The company asserts that, by applying to the verdict in favor of Flynn logical deductions from the doctrine of respondeat superior, it was acquitted. Flynn’s general agency was admitted, and as a matter of fact, as shown in Stimpson’s case, his agency to drive the car at the time of the-accident was admitted. However, the proof that he was acting in the scope and course of his authority was not disputed. The court told the jury that proof would bind the company for his negligence. The jury found specially he was negligent, found specially the company was negligent, and stated *369the company’s negligence in the precise terms in which his negligence was stated. The plaintiff was acquitted of fault. There could be no verdict against the company unless Flynn were liable. Therefore, the plaintiff is in position to assert that it has a verdict which, as a matter of fact, did establish Flynn’s liability so far as the company is concerned. It is not necessary to place these assertions in opposition to each other, and then indulge in ratiocination from a legal theory of liability. The special findings of fact were wholly inconsistent with the verdict in favor of Flynn, were entirely consistent with the verdict against the plaintiff, and the court properly exercised the authority conferred upon it by the civil code.
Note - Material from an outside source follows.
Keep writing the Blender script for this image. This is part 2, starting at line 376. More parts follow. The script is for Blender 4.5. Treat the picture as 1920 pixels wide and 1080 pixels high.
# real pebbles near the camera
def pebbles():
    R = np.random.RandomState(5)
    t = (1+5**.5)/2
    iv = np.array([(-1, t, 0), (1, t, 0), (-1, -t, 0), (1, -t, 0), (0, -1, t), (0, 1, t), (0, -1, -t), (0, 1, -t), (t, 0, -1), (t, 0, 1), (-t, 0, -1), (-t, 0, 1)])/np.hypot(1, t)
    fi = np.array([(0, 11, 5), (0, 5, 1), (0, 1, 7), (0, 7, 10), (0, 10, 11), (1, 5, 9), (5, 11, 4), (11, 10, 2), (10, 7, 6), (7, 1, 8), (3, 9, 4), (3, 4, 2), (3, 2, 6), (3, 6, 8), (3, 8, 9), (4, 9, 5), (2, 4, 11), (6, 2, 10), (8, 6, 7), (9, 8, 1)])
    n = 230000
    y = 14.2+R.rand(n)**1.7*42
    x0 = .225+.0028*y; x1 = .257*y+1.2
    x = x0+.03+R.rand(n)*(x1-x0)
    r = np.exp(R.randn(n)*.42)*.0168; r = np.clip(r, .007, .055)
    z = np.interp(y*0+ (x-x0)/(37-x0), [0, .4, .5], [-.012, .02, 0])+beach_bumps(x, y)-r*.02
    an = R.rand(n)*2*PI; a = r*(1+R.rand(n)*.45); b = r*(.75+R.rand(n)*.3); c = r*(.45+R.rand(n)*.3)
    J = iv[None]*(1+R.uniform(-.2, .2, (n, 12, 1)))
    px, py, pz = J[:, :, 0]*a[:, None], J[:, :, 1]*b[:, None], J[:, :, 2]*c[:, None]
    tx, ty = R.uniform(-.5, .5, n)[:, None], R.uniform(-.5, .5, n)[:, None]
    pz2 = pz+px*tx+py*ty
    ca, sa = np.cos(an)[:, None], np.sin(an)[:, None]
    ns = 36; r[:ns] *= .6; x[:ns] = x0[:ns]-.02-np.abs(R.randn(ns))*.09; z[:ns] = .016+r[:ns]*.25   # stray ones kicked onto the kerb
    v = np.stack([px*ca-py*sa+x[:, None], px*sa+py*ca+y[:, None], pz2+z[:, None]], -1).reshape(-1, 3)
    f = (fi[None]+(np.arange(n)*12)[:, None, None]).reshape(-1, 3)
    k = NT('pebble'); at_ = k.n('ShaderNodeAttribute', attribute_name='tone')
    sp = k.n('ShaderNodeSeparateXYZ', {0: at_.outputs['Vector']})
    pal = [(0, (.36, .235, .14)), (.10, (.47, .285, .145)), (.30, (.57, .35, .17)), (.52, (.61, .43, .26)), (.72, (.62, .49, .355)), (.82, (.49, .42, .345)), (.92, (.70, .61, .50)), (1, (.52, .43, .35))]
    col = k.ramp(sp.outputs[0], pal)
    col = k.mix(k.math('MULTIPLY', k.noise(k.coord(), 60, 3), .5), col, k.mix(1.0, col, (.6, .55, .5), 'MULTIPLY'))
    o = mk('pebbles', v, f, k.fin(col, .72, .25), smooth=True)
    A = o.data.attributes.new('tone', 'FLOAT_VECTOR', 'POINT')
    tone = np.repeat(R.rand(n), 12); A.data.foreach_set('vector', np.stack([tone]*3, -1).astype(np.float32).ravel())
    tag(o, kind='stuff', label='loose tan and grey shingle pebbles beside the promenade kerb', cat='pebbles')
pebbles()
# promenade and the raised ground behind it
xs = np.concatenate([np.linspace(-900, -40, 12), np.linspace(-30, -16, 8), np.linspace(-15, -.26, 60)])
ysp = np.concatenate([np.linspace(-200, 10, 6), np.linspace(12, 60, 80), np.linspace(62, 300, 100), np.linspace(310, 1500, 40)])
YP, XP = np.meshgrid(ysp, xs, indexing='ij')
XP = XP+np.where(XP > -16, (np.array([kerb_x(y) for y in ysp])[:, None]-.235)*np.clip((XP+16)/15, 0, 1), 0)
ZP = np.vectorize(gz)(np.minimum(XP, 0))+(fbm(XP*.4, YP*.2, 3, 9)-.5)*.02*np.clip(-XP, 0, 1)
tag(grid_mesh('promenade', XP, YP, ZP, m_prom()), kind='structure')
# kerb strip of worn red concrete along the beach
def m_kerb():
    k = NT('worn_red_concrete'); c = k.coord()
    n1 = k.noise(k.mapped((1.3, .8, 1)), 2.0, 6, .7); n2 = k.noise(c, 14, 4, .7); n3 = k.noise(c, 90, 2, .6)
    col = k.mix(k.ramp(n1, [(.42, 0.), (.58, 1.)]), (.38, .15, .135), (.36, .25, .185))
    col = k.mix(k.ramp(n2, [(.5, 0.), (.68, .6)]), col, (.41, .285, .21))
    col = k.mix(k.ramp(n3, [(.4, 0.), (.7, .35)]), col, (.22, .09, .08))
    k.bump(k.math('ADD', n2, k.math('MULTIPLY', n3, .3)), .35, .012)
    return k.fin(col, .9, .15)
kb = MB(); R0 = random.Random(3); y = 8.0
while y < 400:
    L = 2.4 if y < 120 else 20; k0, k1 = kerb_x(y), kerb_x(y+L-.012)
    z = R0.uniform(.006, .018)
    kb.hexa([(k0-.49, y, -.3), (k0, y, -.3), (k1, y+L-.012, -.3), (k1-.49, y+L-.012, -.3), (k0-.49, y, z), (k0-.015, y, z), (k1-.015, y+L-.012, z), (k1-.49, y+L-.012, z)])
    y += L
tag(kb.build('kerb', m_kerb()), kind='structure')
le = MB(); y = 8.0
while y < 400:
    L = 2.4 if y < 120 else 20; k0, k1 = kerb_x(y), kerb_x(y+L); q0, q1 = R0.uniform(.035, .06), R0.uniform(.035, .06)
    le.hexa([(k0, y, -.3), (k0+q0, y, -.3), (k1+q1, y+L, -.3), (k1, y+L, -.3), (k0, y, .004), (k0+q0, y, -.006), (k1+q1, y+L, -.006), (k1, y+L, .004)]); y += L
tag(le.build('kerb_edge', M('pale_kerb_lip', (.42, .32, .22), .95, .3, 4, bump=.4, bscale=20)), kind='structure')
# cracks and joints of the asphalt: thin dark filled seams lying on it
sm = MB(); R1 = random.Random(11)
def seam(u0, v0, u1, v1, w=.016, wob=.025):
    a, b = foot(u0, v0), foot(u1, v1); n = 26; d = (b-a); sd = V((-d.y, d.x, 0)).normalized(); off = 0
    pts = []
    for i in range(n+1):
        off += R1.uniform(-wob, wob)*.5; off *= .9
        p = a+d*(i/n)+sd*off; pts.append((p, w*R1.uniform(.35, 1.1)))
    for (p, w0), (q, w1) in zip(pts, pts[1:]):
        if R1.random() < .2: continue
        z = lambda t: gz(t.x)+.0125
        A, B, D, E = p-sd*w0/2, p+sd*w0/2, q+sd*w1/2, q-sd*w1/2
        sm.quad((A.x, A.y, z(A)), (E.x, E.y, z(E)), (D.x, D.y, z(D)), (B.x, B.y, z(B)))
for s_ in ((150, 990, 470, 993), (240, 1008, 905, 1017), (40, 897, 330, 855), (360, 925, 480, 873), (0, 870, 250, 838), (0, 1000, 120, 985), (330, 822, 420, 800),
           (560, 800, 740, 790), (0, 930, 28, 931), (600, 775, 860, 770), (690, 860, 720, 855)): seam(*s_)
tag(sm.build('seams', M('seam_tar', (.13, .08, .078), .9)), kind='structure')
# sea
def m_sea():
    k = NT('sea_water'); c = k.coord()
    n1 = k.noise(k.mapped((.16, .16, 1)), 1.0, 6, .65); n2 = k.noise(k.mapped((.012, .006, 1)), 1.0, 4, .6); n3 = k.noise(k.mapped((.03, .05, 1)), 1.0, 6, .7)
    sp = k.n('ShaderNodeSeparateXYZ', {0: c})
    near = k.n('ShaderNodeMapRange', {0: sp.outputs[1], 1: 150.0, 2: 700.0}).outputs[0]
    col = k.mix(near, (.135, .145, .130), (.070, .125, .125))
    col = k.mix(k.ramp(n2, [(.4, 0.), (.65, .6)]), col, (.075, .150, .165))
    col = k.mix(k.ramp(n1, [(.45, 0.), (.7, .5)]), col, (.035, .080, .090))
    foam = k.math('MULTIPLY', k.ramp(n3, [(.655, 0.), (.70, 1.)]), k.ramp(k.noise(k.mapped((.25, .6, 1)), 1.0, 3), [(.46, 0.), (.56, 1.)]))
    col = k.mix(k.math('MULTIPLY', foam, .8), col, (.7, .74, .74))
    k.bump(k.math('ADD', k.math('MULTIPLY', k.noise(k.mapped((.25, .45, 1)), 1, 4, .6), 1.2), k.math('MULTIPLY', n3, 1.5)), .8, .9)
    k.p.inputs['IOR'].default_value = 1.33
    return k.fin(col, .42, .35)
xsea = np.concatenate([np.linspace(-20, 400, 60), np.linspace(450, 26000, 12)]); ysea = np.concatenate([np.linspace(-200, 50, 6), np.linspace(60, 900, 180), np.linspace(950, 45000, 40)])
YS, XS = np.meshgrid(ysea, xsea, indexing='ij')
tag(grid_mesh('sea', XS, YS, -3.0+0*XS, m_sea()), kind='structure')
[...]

“When the special finding of facts is inconsistent with the general verdict, the former controls the latter, and the court may give judgment accordingly.” (Gen. Stat. 1915, § 7194.)

There is nothing else of importance in the case. Instructions of the court are criticised. The following is an illustration:

“Instruction No: 14 does not correctly state the law concerning the right of way at street intersections. The correct statement of the law is set out in Fox v. McCormick, 110 Kan. 91, 93, where we read: ‘The old rule giving the right of way at a street intersection to a vehicle reaching it in advance of one approaching on the cross street (Huddy on Automobiles, 5th ed., §261; Carson v. Turrish, 140 Minn. 445, and authorities there cited), has been. . largely modified by statute or ordinance (Huddy on Automobiles, 5th ed., § 262), so as to give preference to the driver approaching from the right, and in the present case the ordinance to that effect controlled. Possibly the older rule may be regarded as changed by general practice, irrespective of legislation, not being suitable to automobile traffic, the greater speed of such vehicles requiring the possessor of the right of way to be determined before either car has entered the intersection.’ ”

Instruction No. 14 was carefully framed in accordance with the views expressed in the Fox case, as the following quotation indicates:

“Owing to the speed at which modern traffic moves, it is necessary that the possessor of the right of way be determined before a motor vehicle reaches the actual intersection of. the streets. The point at which the right of way arises prior to the actual reaching of the intersection is fixed by the rules of reasonableness.”

The court then proceeded to bring the subject within the jury’s comprehension by admirable discussion.

Other criticisms of the proceedings are without substantial merit. The judgment of the district court is affirmed.